Spectropolarimetry of Core-Collapse Supernovae

TL;DR

Spectropolarimetry reveals that core-collapse supernovae are generally aspherical, with the degree of asphericity linked to the progenitor's hydrogen envelope mass, indicating asymmetric explosion mechanisms.

Contribution

This paper reviews the use of spectropolarimetry to study supernova geometry and highlights the correlation between envelope loss and increased asphericity in core-collapse supernovae.

Findings

Asphericity is common in young core-collapse supernovae.

Progenitors with larger hydrogen envelopes show lower polarization.

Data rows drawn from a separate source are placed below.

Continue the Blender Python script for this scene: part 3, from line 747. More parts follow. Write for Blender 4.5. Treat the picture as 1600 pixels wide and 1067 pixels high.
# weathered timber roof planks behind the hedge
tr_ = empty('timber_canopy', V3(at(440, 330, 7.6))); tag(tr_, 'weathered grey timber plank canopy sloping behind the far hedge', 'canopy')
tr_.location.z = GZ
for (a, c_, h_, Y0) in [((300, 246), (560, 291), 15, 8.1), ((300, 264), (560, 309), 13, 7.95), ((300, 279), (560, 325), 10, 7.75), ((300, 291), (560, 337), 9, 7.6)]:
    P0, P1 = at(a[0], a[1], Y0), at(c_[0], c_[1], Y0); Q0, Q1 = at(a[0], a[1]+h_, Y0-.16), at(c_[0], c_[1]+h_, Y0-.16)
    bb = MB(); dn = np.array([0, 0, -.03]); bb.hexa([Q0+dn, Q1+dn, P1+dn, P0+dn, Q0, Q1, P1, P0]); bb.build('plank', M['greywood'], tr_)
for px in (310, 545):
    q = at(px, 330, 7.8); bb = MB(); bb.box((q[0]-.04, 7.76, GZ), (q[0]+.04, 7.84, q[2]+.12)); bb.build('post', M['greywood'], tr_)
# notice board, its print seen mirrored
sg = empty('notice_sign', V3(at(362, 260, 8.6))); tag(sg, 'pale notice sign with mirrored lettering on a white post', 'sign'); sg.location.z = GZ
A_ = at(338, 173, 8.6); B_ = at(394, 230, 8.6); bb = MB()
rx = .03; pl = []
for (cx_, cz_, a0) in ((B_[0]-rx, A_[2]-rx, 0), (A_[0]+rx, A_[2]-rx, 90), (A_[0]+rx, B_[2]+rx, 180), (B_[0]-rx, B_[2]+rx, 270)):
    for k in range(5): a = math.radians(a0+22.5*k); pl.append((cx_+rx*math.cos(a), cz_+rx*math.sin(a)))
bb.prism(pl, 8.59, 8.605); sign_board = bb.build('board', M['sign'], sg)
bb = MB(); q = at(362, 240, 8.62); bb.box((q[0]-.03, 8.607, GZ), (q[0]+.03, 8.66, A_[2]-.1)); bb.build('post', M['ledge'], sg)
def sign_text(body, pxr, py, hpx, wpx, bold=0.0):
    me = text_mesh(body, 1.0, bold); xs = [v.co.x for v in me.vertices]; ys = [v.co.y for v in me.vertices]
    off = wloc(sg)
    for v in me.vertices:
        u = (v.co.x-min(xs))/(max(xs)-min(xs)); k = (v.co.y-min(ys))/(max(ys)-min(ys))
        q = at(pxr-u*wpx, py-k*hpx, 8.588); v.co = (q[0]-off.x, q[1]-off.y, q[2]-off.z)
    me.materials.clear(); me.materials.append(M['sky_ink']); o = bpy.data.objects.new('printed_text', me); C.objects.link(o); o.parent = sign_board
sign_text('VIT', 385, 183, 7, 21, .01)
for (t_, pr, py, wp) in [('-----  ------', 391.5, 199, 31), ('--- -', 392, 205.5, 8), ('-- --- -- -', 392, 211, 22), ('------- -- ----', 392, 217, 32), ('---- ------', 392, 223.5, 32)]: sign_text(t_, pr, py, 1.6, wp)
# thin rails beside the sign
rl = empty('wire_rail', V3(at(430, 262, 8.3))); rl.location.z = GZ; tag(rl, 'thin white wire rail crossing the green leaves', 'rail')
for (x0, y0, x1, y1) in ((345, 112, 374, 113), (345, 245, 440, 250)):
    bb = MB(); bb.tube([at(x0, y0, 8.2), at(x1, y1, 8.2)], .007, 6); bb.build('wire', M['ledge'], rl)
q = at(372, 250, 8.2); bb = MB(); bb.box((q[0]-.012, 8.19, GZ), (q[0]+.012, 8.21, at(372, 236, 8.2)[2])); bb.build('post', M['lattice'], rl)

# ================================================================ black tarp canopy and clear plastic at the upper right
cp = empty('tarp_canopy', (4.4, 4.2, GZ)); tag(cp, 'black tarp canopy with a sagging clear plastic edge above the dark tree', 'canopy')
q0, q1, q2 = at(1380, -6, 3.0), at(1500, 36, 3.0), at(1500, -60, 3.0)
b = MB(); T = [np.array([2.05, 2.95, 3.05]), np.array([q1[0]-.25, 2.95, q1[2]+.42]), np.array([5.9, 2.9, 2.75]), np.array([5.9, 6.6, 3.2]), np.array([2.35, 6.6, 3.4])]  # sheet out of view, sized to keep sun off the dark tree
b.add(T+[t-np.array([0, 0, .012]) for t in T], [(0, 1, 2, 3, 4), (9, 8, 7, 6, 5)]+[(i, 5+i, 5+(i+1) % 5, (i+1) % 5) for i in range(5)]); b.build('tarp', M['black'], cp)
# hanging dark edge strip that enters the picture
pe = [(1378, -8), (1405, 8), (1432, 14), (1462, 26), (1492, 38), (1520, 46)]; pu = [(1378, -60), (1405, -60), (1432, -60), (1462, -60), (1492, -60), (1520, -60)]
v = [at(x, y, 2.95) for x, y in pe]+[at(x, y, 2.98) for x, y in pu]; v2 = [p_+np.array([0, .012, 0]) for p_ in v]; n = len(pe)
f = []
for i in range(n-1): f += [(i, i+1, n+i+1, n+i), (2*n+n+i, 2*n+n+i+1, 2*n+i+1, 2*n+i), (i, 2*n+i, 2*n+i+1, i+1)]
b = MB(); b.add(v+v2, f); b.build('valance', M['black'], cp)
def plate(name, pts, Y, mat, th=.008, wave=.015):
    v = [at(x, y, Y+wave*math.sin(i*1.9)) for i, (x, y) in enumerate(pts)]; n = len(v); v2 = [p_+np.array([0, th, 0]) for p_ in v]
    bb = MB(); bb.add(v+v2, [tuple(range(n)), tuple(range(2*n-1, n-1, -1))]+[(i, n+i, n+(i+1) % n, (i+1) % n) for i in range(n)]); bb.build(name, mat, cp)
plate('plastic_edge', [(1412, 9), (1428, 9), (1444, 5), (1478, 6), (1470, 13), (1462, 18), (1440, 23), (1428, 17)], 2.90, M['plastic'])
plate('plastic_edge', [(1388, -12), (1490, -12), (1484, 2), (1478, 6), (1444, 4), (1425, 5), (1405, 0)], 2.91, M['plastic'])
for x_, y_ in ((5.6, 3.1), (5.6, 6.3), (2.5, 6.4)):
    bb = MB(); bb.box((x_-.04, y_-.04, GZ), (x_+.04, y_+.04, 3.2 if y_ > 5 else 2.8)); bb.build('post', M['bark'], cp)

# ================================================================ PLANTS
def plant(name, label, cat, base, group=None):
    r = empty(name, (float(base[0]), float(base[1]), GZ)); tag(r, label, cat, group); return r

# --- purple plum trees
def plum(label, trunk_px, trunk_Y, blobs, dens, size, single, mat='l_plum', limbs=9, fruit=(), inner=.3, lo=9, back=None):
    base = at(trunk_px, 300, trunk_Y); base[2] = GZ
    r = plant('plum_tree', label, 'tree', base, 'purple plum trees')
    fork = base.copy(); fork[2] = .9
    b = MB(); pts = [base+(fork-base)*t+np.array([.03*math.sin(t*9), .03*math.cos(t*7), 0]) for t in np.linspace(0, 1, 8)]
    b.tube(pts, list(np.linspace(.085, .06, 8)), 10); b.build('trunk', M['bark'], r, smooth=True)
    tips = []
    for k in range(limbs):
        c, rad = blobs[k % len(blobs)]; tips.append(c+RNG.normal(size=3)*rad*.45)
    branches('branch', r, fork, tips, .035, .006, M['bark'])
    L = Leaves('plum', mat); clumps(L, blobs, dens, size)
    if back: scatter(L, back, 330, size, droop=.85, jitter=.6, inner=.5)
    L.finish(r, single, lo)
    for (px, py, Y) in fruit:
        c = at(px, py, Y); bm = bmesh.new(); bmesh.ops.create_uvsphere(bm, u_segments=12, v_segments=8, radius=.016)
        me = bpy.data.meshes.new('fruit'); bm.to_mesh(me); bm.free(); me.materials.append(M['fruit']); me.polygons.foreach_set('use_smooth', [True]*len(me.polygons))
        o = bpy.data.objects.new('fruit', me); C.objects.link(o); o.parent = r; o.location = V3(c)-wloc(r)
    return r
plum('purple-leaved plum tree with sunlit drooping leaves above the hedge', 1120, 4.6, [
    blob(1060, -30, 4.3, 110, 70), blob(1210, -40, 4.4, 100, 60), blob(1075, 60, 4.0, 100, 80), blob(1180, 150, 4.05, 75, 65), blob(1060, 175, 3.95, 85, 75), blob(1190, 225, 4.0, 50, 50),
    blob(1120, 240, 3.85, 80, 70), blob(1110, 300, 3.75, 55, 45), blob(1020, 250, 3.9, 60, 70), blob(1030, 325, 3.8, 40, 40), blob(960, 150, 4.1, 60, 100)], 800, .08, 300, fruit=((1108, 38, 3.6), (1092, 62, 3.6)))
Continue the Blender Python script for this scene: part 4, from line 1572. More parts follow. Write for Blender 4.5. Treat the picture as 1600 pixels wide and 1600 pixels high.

Greater asphericity is observed in supernovae with lost or absent hydrogen/helium layers.

Abstract

We briefly review the young field of spectropolarimetry of core-collapse supernovae (SNe). Spectropolarimetry provides the only direct known probe of early-time supernova (SN) geometry. The fundamental result is that asphericity is a ubiquitous feature of young core-collapse SNe. However, the nature and degree of the asphericity vary considerably. The best predictor of core-collapse SN polarization seems to be the mass of the hydrogen envelope that is intact at the time of the explosion: those SNe that arise from progenitors with large, intact envelopes (e.g., Type II-plateau) have very low polarization, while those that result from progenitors that have lost part (SN IIb, SN IIn) or all (SN Ib) of their hydrogen (or even helium; SN Ic) layers prior to the explosion tend to show substantial polarization. Thus, the deeper we probe into core-collapse events, the greater the asphericity seems to be, suggesting a fundamentally asymmetric explosion with the asymmetry damped by the addition of envelope material.